En lo que se refiere a la profesión contable, el caso entrega una ilustración perfecta del viejo dilema sobre quis custodiet (quién vigilará a los vigilantes). Plenamente implicada en la estafa, la compañía en cuestión se desentendió de sus responsabilidades de auditoría y supervisión para encender al máximo las máquinas de destrucción de documentos. Tampoco es que la firma fuera cualquier cosa, sino lo mejor de lo mejor, el más blanco de los zapatos blancos. Ver a algunos de sus representantes invocando obstinadamente la Quinta Enmienda, como cualquier peso pesado del Sindicato de Camioneros de los días de Jimmy Hoffa, servía para darse cuenta lo lejos que había llegado la podredumbre. Hombres que aparecen muertos en sus automóviles, cuentas secretas off-shore, audiencias en que congresistas comprados simulan interrogar a testigos de cara agria... todo lo que este escándalo necesita es una buena ramera, una Fawn Hall o una Paula Jones.

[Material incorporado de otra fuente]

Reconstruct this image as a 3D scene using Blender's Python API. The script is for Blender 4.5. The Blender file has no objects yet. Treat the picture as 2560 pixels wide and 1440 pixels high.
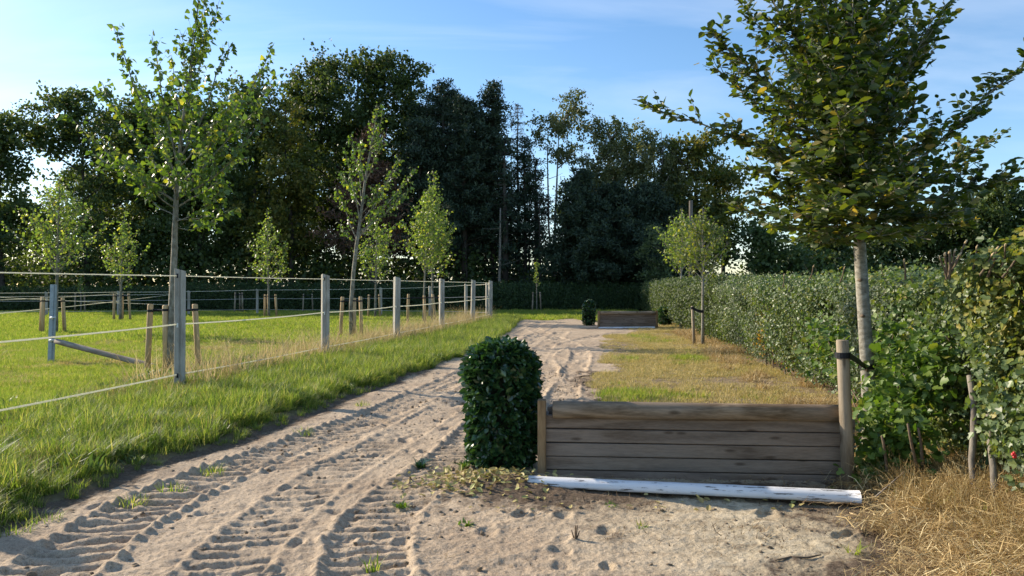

En realidad, los dos héroes son heroínas: la soplona en jefe y la periodista que reveló la historia. Esta última, Bethany MacLean de la revista Fortune, es el modelo mismo de la joven reportera de ojos brillantes. Y esto me lleva a otro elemento: el fracaso casi total de la prensa en cumplir su trabajo de investigación y revelación. MacLean resultó ser una experta en números y en leer balances empresarios: vio algunos números que no cerraban y se preguntó, exactamente como el niño que ve al emperador sin ropas: “¿Cómo hace Enron su dinero?”. Hasta ese momento, la totalidad de la prensa de negocios había permanecido boquiabierta de admiración ante los grandiosos logros de la compañía. Y Enron usó mucho músculo para que esa notita fuera olvidada. De modo que el actual circo mediático disimula el hecho de que la profesión periodística está jugando a ponerse al día con la noticia, para compensar por un largo período de inercia y falta de curiosidad.
La ley de la omertà, mientras tanto, se ha desparramado por toda la administración de la Casa Blanca. El presidente declina entregar, a su propia Oficina de Contabilidad, los registros de reuniones donde –según parece a primera vista– una corporación torcida guió el camino del gobierno en la formulación de la política energética. Según parece, ni siquiera se planteó la cuestión de un conflicto de interés. Fue más una cuestión de identidad de intereses: la presunción automática de que lo que era bueno para un directorio era bueno para Estados Unidos. La pobre y equívoca explicación del presidente sobre cómo fue que llegó a conocer a “Kenny Boy”, como solía aludir a Kenneth Lay, el presidente de la empresa, es –cuando se la junta con su defensa de la obstinación de Dick Cheney– un insulto adicional a la idea misma de la división de poderes.
La situación clama por un Galahad entre los abogados e investigadores, si todavía se puede encontrar a un caballero en un sistema tan exhaustivamente comprometido. También clama por un poco de sátira y veneno. Mi plan actual es abrir un restaurante en Washington que se llame “Enron”. En el menú de precio fijo la entrada sería pescado envuelto en papel de diario. El plato principal sería una cabeza de caballo con guarnición.